Last week’s Gospel seemed like it was good news for all those who like to procrastinate. It told the story of the vineyard owner who went out to find workers for the harvest, and then ended up paying the same amount to those he hired at the end of the day as to those who had spent the entire day laboring in the heat of the sun. The moral of the story seems to be that the reward for the wicked who convert on their death bed will be the same as those who go to church religiously every Sunday, and lead a life filled with penance and crosses.  In the light of this parable we may be excused for asking ourselves what would normally be the rather blasphemous question, “What’s the point?”  Why should we deny ourselves all the “good things” in life, a self-centered lifestyle filled with sinful pleasures?  Why struggle to do good all the time if we can be bad and just “convert” at the end of our miserable life?

If we find ourselves asking this question, let’s recognize it for what it is—a temptation to abuse God’s goodness.  If our goal is to spend eternity in loving union with God, why on earth would we spend our life here offending his goodness, with some vague resolution that we’ll convert “later”.  St. Augustine was one who fell into this temptation.  As a young man he prayed “Lord, make me chaste (sexually pure) – but not yet!”  Allowing oneself to become entrapped by this sinful procrastination is itself to commit a further sin, that of presumption.  “Lord,” we’re saying, “I intend to do whatever I want, whether it pleases you or not, whether it offends you or not.  It matters not that each of my sin adds to your sufferings in Gethsemane and on Calvary. I don’t care.  Nevertheless, in spite of my scorn for your goodness, I demand that you give me the graces to convert before I die.  Sure, I’ll hurt you as much as I want now, but you had better make sure I have the opportunity to get to confession on my death bed, so that I can continue my earthly delights even in the next life.”

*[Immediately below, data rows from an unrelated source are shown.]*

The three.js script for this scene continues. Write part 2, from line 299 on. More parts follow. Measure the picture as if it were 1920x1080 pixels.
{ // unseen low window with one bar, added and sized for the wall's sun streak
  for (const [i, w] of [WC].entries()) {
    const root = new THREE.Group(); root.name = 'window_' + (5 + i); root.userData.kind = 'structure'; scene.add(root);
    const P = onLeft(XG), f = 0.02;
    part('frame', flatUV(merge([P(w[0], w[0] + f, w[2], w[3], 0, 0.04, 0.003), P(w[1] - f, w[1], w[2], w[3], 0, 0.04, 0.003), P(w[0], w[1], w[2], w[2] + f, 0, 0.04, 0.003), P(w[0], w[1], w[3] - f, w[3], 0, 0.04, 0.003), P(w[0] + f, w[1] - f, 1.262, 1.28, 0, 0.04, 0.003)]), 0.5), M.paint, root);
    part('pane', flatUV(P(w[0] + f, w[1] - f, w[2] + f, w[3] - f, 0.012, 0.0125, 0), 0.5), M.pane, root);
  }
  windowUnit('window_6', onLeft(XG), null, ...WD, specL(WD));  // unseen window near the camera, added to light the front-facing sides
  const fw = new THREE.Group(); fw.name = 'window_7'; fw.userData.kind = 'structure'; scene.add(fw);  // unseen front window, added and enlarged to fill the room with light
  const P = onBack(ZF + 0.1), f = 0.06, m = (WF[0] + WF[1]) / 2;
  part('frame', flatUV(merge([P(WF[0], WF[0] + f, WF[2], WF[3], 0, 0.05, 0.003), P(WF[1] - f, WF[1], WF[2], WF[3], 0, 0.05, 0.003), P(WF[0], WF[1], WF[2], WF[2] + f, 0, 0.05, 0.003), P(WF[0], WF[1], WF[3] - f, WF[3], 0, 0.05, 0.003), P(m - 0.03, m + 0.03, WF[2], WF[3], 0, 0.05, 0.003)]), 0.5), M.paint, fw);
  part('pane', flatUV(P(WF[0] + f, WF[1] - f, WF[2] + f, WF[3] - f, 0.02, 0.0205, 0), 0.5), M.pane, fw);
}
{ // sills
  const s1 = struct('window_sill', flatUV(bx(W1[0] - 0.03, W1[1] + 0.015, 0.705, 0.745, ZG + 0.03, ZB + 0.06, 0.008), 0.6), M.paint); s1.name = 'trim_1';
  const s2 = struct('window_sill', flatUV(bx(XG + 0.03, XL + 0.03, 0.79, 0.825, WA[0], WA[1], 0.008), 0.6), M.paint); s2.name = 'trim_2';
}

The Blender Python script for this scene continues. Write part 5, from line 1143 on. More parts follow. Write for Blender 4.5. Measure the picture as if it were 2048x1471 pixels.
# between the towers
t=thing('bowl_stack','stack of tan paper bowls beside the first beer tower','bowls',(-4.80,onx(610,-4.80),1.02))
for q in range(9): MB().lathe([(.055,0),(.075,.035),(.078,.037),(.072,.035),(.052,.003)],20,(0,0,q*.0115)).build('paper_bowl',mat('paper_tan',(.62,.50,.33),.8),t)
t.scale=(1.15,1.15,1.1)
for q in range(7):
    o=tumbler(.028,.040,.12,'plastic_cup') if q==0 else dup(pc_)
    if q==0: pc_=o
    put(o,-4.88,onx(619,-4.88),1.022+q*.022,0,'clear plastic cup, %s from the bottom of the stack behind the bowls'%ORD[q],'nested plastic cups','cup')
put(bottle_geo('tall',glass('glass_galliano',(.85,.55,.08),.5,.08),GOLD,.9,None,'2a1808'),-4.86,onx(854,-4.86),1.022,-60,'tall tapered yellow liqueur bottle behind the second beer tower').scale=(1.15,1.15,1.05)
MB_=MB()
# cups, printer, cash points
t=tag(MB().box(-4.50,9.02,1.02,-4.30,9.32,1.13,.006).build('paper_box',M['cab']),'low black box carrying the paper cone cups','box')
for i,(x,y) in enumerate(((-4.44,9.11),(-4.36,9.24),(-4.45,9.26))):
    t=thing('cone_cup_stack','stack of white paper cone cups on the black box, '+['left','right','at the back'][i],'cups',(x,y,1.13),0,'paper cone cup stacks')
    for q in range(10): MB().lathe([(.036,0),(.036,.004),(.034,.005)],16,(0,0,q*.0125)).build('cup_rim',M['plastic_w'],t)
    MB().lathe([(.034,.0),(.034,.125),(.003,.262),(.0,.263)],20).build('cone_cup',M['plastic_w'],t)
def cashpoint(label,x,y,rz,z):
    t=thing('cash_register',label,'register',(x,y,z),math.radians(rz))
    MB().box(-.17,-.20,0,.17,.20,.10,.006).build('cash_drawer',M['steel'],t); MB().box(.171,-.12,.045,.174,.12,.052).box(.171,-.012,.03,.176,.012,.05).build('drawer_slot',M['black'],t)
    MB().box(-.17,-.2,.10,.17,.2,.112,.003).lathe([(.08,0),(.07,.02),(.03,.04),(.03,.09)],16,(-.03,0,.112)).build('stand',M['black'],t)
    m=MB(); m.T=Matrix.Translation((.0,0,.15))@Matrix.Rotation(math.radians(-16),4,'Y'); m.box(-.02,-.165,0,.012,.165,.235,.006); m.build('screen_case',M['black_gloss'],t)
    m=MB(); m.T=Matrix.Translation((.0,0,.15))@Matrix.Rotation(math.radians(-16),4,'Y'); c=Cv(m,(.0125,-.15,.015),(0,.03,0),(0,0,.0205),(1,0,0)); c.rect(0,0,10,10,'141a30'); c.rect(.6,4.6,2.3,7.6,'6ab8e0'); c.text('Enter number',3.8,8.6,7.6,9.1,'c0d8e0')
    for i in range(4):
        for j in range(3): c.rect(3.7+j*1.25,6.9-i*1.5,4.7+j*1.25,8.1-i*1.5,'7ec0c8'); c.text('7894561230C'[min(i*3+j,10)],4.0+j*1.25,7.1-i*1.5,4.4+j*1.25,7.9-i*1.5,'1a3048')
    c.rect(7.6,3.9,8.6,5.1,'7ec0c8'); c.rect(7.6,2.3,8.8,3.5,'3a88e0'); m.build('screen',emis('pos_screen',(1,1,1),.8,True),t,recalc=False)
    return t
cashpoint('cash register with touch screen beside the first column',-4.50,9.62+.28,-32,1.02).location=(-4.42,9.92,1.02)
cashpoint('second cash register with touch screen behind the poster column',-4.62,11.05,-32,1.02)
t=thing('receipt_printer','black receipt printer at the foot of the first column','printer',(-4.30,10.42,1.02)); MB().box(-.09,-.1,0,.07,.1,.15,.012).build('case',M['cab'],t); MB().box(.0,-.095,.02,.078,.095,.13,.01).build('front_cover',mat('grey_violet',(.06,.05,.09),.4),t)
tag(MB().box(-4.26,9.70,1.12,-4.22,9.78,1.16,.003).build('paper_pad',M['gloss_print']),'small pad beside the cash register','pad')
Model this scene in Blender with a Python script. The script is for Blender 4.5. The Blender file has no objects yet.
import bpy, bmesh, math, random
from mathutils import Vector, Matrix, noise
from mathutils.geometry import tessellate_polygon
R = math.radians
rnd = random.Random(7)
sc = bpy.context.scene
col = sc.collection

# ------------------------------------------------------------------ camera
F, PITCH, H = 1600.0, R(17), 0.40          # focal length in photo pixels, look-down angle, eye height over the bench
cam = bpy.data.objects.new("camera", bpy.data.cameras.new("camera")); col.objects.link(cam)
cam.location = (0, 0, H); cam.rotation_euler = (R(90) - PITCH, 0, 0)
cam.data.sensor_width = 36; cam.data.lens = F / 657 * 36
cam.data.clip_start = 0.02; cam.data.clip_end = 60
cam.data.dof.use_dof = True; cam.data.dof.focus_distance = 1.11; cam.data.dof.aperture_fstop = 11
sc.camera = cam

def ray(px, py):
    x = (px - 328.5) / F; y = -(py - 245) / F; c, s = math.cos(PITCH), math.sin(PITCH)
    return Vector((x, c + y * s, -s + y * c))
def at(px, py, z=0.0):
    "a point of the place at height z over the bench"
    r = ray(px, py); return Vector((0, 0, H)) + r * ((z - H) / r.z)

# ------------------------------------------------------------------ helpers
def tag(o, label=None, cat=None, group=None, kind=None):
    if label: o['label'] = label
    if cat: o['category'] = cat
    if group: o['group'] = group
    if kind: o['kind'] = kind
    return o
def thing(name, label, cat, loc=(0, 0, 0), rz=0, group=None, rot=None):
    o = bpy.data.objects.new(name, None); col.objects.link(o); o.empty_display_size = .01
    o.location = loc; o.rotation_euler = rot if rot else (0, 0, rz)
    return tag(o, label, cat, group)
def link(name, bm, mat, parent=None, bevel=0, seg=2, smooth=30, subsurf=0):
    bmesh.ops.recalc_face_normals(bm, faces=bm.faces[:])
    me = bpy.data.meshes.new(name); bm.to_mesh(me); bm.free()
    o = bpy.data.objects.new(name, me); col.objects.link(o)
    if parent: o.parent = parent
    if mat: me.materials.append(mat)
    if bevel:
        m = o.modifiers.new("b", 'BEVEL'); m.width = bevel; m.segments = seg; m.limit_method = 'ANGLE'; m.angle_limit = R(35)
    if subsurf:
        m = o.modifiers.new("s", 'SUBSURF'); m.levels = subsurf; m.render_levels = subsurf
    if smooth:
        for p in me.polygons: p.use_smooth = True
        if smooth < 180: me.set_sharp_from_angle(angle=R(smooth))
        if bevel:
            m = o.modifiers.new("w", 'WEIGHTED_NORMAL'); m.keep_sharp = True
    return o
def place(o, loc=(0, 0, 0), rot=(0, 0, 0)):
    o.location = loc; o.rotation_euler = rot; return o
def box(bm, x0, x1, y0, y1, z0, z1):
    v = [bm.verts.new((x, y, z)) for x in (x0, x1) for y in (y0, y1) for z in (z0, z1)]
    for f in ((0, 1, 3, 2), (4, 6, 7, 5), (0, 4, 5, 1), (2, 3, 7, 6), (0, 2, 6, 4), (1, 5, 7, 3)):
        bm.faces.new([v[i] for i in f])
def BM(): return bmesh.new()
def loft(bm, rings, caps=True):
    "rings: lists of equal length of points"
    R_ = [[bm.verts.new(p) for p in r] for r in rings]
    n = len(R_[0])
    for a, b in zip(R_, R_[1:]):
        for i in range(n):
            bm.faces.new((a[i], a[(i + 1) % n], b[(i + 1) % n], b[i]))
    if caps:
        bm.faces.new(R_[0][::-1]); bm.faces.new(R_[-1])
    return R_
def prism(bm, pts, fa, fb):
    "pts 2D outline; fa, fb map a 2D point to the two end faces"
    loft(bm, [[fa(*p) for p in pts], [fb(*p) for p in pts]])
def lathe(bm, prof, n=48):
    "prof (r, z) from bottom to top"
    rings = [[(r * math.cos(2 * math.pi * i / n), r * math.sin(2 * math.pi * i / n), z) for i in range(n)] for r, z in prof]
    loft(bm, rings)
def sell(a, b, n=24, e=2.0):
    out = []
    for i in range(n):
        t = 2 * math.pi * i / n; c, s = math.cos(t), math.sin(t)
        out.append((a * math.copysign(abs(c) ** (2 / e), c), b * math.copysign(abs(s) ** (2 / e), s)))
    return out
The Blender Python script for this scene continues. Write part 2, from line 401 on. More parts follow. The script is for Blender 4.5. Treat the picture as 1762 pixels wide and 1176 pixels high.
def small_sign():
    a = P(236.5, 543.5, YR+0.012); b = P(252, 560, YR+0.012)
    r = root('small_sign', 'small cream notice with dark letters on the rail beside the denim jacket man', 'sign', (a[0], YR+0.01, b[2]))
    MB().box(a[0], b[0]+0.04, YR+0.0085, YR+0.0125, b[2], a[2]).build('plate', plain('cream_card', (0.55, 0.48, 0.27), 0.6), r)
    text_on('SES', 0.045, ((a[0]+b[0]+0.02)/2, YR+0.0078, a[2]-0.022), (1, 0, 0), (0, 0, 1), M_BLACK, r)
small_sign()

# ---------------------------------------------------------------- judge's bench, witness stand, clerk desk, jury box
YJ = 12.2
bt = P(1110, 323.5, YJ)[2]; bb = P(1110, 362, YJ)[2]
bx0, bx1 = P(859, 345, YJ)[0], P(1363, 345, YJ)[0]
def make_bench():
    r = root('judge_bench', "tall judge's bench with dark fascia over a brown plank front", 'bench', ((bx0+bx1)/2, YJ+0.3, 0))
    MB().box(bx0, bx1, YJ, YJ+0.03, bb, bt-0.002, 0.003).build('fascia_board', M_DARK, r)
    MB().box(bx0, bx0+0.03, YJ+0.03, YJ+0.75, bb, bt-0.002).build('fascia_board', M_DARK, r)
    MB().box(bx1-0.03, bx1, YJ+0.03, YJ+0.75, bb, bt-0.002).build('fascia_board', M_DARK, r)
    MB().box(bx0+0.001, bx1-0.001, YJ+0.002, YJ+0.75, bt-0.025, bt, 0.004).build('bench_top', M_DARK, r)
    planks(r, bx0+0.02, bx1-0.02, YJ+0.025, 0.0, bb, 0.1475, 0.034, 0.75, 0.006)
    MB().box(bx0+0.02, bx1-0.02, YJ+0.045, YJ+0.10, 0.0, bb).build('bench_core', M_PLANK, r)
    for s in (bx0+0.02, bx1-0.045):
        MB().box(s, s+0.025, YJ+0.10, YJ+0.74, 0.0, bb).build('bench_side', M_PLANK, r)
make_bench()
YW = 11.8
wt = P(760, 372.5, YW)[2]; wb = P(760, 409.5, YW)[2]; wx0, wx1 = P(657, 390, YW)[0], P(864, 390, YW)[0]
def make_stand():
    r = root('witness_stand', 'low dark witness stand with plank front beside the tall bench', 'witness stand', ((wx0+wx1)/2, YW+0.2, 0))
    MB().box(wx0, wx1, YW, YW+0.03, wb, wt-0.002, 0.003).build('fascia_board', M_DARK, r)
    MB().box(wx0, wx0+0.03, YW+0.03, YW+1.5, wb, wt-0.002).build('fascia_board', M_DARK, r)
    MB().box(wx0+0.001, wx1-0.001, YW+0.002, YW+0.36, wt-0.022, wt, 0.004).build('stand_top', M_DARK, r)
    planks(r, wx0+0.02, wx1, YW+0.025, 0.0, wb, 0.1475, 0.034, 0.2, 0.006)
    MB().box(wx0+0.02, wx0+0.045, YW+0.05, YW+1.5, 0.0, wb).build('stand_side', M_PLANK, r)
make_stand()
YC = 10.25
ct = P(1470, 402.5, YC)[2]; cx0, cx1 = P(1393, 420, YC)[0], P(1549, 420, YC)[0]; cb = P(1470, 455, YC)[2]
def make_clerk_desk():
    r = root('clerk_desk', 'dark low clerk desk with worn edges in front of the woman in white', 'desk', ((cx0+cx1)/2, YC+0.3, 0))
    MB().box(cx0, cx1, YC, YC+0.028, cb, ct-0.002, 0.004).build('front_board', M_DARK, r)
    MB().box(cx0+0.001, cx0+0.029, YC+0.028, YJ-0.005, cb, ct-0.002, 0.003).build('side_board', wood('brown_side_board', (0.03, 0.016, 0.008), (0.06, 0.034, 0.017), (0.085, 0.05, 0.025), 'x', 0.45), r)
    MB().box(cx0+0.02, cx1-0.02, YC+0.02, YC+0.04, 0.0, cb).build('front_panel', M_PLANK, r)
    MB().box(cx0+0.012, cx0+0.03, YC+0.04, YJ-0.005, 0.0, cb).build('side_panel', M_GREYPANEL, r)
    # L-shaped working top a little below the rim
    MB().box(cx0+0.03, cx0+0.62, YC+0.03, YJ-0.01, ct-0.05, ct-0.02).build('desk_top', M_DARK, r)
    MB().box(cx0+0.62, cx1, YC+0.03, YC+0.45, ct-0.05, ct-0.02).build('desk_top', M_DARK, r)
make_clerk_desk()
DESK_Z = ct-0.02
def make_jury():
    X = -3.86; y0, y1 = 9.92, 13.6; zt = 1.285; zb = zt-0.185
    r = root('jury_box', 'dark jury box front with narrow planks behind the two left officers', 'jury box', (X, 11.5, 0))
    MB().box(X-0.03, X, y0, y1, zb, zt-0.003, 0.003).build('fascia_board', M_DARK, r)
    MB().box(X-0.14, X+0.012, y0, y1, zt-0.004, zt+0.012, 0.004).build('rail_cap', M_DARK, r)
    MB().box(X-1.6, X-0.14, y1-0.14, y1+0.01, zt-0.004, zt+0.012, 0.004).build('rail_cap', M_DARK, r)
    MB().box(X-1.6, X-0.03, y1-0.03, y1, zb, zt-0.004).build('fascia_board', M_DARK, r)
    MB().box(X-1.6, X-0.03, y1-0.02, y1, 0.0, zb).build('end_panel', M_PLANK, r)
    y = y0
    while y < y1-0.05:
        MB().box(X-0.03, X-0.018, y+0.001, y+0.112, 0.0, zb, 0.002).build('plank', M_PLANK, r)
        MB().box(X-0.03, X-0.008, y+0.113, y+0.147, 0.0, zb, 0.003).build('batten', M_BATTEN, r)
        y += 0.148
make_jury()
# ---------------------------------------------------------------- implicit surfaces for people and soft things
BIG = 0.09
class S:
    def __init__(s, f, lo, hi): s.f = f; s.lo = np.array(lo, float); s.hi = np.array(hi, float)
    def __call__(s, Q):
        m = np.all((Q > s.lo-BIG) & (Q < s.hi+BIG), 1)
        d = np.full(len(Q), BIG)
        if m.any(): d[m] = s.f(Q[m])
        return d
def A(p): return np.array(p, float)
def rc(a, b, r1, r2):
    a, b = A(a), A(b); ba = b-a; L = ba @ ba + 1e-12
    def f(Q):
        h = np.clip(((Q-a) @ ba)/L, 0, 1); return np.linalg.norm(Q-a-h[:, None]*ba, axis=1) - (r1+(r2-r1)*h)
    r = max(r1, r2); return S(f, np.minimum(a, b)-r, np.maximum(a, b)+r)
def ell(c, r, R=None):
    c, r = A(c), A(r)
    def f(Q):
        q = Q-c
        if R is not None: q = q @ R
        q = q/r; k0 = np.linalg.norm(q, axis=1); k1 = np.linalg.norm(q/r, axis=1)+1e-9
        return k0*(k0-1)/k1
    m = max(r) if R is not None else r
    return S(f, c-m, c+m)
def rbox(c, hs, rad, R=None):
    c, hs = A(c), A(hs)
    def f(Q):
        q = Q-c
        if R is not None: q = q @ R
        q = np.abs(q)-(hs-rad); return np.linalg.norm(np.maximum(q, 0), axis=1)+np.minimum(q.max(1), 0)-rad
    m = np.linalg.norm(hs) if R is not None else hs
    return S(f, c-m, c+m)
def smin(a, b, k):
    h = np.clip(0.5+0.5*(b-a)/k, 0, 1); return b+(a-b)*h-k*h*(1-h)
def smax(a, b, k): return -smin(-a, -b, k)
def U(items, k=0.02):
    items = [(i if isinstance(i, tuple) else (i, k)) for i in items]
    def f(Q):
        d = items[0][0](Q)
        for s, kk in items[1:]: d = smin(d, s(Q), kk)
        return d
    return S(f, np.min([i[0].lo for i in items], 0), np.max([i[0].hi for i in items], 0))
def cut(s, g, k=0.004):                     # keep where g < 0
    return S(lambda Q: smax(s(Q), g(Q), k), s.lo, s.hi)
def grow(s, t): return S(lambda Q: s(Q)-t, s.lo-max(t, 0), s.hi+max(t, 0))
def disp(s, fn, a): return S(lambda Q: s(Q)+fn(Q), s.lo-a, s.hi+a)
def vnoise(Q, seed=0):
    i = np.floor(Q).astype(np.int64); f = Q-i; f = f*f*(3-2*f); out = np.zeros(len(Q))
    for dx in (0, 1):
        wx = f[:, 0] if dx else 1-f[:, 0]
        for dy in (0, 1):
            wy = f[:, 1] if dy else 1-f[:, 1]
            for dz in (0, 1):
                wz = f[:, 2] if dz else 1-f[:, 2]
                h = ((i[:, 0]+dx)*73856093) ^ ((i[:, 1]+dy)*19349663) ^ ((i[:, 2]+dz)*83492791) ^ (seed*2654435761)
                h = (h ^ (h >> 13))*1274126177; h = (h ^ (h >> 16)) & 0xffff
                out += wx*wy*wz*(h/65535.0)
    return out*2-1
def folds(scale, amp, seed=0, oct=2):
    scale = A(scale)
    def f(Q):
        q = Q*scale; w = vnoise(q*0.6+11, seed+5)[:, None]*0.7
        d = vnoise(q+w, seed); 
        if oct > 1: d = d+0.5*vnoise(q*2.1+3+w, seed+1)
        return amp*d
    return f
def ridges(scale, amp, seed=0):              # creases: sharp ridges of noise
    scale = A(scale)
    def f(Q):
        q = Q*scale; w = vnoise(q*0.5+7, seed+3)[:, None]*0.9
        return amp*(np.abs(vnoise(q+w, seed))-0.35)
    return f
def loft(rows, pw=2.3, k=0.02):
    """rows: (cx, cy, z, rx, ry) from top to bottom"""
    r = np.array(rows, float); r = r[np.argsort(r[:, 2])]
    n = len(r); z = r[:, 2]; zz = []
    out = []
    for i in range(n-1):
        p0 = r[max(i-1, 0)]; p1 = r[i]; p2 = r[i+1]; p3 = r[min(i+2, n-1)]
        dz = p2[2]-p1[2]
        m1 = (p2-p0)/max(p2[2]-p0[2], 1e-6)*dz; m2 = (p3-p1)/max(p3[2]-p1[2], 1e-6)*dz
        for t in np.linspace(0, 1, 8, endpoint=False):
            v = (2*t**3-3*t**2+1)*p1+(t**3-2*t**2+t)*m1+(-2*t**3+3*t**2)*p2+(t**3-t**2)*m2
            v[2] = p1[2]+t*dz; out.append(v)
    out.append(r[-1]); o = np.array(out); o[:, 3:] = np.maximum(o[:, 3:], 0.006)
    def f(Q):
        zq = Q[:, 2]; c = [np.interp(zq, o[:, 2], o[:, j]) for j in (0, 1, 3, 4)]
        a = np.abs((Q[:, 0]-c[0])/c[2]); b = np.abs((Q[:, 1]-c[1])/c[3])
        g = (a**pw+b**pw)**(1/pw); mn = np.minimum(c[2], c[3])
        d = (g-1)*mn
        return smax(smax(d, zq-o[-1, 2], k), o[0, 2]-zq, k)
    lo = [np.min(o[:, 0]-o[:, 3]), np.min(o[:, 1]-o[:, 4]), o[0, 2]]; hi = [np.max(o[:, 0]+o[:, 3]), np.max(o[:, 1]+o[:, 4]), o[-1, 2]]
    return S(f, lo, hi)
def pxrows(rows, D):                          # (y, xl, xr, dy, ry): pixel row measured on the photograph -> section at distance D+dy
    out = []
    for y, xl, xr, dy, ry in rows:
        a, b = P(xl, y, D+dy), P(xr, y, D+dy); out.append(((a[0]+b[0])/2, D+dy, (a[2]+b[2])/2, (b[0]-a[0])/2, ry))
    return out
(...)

What a terrible sin such presumption is!  That we would treat with such contempt the loving Lord who suffered so much so that we would not have to.  Of course, when we think about it in this way, we tend to pat ourselves on the back, and admire our own lack of such an attitude.  We’re very quick to excuse ourselves, to thank God that we are “not like other men” who sin boldly all the while presuming upon God’s mercy.  Oh, no!  We’re fearful of God’s justice, and we do what we can to avoid being deprived of our eternal reward, don’t we!  And yet…

The fact is, every time we commit a sin and think to ourselves, “I’ll just go to confession next Sunday,” we commit this sin of presumption. It may be on a smaller scale, but it’s still the same exact sin.  And God’s answer to it is the same: “How do you know you’ll make it to next Sunday? Why do you offend me, and then expect mercy every time?  I will choose to whom I will send my graces, and I will choose when to withhold them.  Many are called but few are chosen.  When I send my graces, and you do not cooperate with them, I may not be so quick to send them again.  You’re playing with fire, and will very likely find yourself burning in that fire.”

The reason for now bringing up last Sunday’s Gospel is that today, Sexagesima Sunday, we read the story of Noah and the Great Flood.  All the graces that God bestowed on man were held in such contempt that God wiped them out.  He found only one family, Noah’s, worthy of being saved.  And yes, he saved them, but the countless other souls were cut off in the midst of their sinning, drowned in the depths of the deluge.  Their presumption turned into despair, and their phantoms stand now before us, warnings of our own future if we do not firmly resolve, by the help of God’s grace, never to sin again, and never ever again to abuse God’s merciful forgiveness. We have been warned.  It comes from God in the form of grace that we will either accept or reject.  But like all graces, it may be the last we receive.  It’s never too late until it’s too late!